Des navires sur liste noire prêts à reprendre leur activité à l’été austral

Cette décision de la Cour suprême espagnole tombe au moment où deux autres navires sur liste noire, historiquement rattachés à la même organisation, Vidal, s’apprêtent à reprendre leur activité. Précédemment nommés Yongding et Songhua , les deux navires, qui font l’objet d’une notice mauve d’Interpol — signalement international d’activité délictuelle –, ont été détenus en République du Cap-Vert, au large des côtes d’Afrique de l’Ouest, après que Sea Shepherd a averti la police judiciaire du Cap-Vert de leurs activités en 2015.

Oceana et Sea Shepherd ont néanmoins découvert que ces bateaux avaient été repeints et avaient changé de nom et de pavillon. Le Yongding a été rebaptisé Atlantic Wind et bat maintenant pavillon tanzanien, tandis que le Songhua a été renommé Pescacisne 2 et ré-immatriculé au Chili.

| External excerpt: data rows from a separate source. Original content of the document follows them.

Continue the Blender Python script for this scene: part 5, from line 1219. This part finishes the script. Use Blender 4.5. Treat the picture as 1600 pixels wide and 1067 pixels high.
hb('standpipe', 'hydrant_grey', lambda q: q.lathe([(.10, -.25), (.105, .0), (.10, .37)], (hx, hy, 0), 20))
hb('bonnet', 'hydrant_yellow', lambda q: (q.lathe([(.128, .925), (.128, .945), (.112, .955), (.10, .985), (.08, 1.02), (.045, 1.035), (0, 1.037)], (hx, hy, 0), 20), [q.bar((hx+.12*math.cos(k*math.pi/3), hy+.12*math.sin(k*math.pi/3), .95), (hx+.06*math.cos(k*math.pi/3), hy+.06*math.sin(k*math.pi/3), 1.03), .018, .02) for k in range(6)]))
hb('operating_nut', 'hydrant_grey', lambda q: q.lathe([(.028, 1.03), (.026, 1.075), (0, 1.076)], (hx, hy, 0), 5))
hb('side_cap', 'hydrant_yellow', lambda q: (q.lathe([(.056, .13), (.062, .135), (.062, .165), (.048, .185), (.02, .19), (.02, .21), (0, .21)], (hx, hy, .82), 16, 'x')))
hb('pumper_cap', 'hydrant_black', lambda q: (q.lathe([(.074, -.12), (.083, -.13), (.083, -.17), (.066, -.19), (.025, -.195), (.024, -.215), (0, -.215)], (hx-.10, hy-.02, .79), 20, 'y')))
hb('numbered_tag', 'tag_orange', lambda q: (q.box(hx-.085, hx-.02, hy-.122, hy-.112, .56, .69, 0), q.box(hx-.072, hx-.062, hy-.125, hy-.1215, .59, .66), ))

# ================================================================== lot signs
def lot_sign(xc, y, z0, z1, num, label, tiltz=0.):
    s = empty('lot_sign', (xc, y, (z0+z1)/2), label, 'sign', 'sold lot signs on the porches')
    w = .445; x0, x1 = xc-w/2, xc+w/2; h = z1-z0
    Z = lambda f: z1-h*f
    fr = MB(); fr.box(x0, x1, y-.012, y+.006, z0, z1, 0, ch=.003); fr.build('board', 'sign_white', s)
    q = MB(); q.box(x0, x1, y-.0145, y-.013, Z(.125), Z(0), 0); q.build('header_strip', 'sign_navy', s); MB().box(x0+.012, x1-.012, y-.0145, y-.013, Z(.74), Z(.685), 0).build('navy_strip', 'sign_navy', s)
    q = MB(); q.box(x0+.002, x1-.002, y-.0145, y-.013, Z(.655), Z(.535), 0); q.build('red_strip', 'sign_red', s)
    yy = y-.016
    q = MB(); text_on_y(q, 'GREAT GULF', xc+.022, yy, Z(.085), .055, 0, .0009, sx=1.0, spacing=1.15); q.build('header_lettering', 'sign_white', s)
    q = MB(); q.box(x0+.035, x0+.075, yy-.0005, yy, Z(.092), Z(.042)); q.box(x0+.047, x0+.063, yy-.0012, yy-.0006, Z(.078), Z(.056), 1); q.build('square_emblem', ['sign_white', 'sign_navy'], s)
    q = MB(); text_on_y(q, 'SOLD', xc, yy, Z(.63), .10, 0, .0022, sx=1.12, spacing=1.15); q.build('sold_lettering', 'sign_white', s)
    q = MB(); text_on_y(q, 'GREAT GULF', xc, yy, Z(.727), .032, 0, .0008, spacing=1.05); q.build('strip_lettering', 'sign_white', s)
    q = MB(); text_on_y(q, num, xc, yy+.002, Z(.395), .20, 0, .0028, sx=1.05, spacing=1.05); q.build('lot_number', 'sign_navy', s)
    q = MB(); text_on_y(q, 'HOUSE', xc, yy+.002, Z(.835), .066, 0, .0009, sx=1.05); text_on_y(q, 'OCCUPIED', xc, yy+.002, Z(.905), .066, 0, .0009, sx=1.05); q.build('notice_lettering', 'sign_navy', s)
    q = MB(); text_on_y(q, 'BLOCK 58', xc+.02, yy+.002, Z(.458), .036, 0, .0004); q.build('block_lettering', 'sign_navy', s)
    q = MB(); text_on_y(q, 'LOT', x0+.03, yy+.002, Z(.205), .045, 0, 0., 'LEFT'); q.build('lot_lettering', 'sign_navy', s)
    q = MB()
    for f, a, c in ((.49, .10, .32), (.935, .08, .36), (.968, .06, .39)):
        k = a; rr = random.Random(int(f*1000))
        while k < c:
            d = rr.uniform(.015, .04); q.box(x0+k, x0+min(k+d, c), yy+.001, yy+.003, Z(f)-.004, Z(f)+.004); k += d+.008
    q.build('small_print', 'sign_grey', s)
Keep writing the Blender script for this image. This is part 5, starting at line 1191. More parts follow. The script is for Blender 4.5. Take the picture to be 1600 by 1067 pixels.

Après la poursuite du Thunder, la plus longue de l’histoire maritime, je suis maintenant familier du mode opératoire de ces délinquants,” a déclaré le capitaine Peter Hammarstedt, directeur de campagne de Sea Shepherd Global. “Les navires anciennement baptisés Yongding et Songhua ont embarqué équipage et matériel de pêche. Assurément, enhardis par la décision de la Cour suprême espagnole de récompenser un comportement délictueux, on prépare ces deux bateaux à repartir braconner en mer.

Oceana et Sea Shepherd unissent leur voix pour enjoindre le gouvernement du Cap-Vert de ne pas permettre aux bateaux de reprendre la mer et de leur refuser tout aide portuaire, puisqu’ils sont tous deux sur la liste noire de la CCAMLR et de la Commission internationale pour la conservation des thonidés de l’Atlantique (ICCAT). Les deux organismes exhortent aussi les gouvernements de Tanzanie et du Chili à retirer leur pavillon respectif à l’Atlantic Wind et au Pescacisne 2.

Il a fallu aux ONG environnementales et aux gouvernements engagés plus de vingt ans d’efforts acharnés pour unir la communauté internationale dans la lutte contre la pêche INN,” a ajouté Gustavsson. “LeYongding, le Songhua et le Kunlun sont les adversaires emblématiques de ce combat. Si la communauté internationale ne les arrête pas, ils n’auront de cesse de piller l’Antarctique.

La police et les militaires abordant le Youngding (utilisant le nom de Luampa), au Cap Vert en 2015. Photo Josephine Watmore/Sea Shepherd

Historique

En 2016, le ministre de l’Agriculture espagnol, la Guarda Civil (force de police espagnole) et Interpol ont lancé des opérations coup-de-poing visant des biens appartenant à Vidal, conglomérat de pêche sis en Espagne.

On a pu saisir des milliers de documents et de fichiers informatiques et procéder à six arrestations ; le ministre de l’Agriculture espagnol a réussi à faire infliger au conglomérat d’entreprises Vidal des amendes se montant à 17,8 millions d’euros ainsi qu’une interdiction de pêcher et une privation de subventions du gouvernement pour la pêche durant 25 ans.

Parallèlement, le parquet espagnol a entamé à l’encontre des armateurs une action (https://bit.ly/2ffmf6L) pour falsification de documents, blanchiment d’argent, crimes environnementaux et association de malfaiteurs. Au cours de l’enquête, une cargaison illicite de 164 tonnes de légine pêchée illégalement a également été saisie au Viêt-Nam par des agents des douanes, à la demande de la Guardia Civil, par le biais d’Interpol. Il s’agissait de la cargaison d’un navire de pêche figurant sur les listes noires internationales, et celle d’Interpol, le Kunlun. Fin 2016, la Cour suprême espagnole avait abandonné les poursuites, en dépit de l’opposition d’un juge, déclarant les tribunaux incompétents pour statuer sur des questions de pêche illicite, non déclarée et non réglementée (INN) en zones haute mer telles que l’Antarctique. La Cour avait ainsi estimé que le droit espagnol rendait impossibles toutes poursuites pour délits relatifs à la pêche INN, y compris pour un blanchiment d’argent appuyé par des preuves.